Margono merupakan lulusan sekolah abdi negara Opleiding School Voor Inlandsche Ambtenaren (OSVIA). Dalam Orang Indonesia Jang Terkemoeka di Djawa disebutkan, di zaman Hindia Belanda Margono pernah bekerja di sektor perkreditan rakyat. Memulai dari jadi juru tulis, Margono pada akhirnya mencapai posisi sebagai pejabat pribumi urusan perkreditan rakyat di Purworejo, Kebumen, dan Madiun. Setelah tugas belajar di Belanda, Margono dipekerjakan pada bagian ekonomi Kementerian Kolonial Belanda. Pernah pula dia menjadi pengawas koperasi di Jakarta. Di zaman Jepang, dia bekerja pada Kantor Pusat Koperasi dalam Kementerian Dalam Negeri.
Baca juga:
Margono tentu bukan satu-satunya orang Indonesia yang bergerak dalam perbaikan ekonomi orang Indonesia. Raden Panji Soenario Gondokoesoemo (1892-1963), anak patih Mojokerto, juga punya kiprah penting. Menurut Orang Indonesia Jang Terkemoeka di Djawa, antara 1912 dan 1916 Soenario bekerja di kantor irigasi di Probolinggo dan Jakarta. Setelah belajar di sekolah dagang di Belanda, dia terjun ke dunia usaha. Sedari 1929 hingga 1935, dia menjadi direktur Bank Nasional Indonesia –yang berbeda dari BNI 1946– lalu pada 1935-1943 menjadi pengawas di Asuransi Jiwa Boemipoetra.

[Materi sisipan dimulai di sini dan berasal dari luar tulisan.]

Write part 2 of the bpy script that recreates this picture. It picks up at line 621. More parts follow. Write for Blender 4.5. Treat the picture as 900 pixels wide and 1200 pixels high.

Kedua perusahaan terakhir tempat Soenario pernah berkiprah itu, meski tak disebut dalam buku pelajaran sejarah sekolah, merupakan perusahaan-perusahaan yang didirikan oleh kaum pergerakan nasional dan pengelolanya adalah orang-orang Indonesia. Bank era itu umumnya dikekola orang Belanda. Ketika itu Margono masih menjadi pegawai negeri kolonial.
Baca juga:
Sejarah Bisnis Asuransi di Indonesia
Bank Nasional Indonesia dianggap bank pertama yang didirikan dan dikelola oleh orang Indonesia. John O. Sutter dalam Indonesianisasi Politics in a Changing Economy, 1940-1955 (1959:89) menyebut NV Bank Nasional Indonesia didirikan oleh Indonesische Studieclub di Surabaya pada 1929 dengan modal 500 ribu gulden. Dr Soetomo, pemimpin Partai Bangsa Indonesia (PBI), terkait pula dengan pendirian bank ini. Selain bank itu, di Surabaya berdiri pula Gedung Nasional Indonesia, tempat Soenario menjadi direktur pertamanya.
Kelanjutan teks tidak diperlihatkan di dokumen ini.